The USD/CAD pair edges lower in the initial European trading hours of a fresh trading week. The pair rose near to the multi-month high on Friday, however, failed to sustain the gains.
At the time of writing, USD/CAD trades at 1.2151, down 0.04% for the day.
USD/CAD 4-hour chart
On the 4-hour chart, the USD/CAD pair forms a double top formation near the 1.2180 mark, which initiates the downside momentum in the pair. A double top formation is a bearish reversal technical formation.

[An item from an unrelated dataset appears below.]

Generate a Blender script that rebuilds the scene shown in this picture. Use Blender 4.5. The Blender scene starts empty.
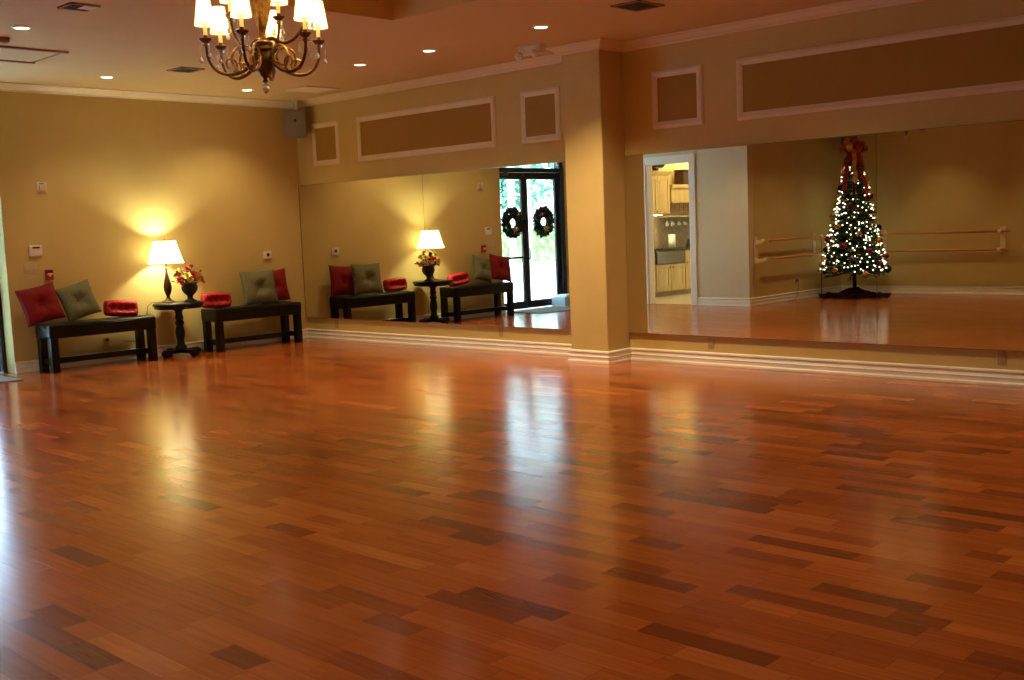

In doing so, USD/CAD bears dominate the trend and remain in the progression to meet the 23.6% Fibonacci retracement, which extends from the low of 1.2007, at 1.2137. The mentioned level is the critical level as it's a resistance-turned-support.
The Moving Average Convergence Divergence (MACD) indicator trades in the overbought zone signaling overbought buying opportunities. Any downtick in MACD could prompt the bears to target the 38.2% Fibonacci retracement at 1.2116 followed by the 1.2075 horizontal support level.
Alternatively, if price moves and sustains above the session’s high then USD/CAD bulls could continue to push higher toward the May 13 high at 1.2200 followed by the 1.2220 horizontal resistance level.
The next area of resistance would appear at the 1.2288 level, which is high on May 6.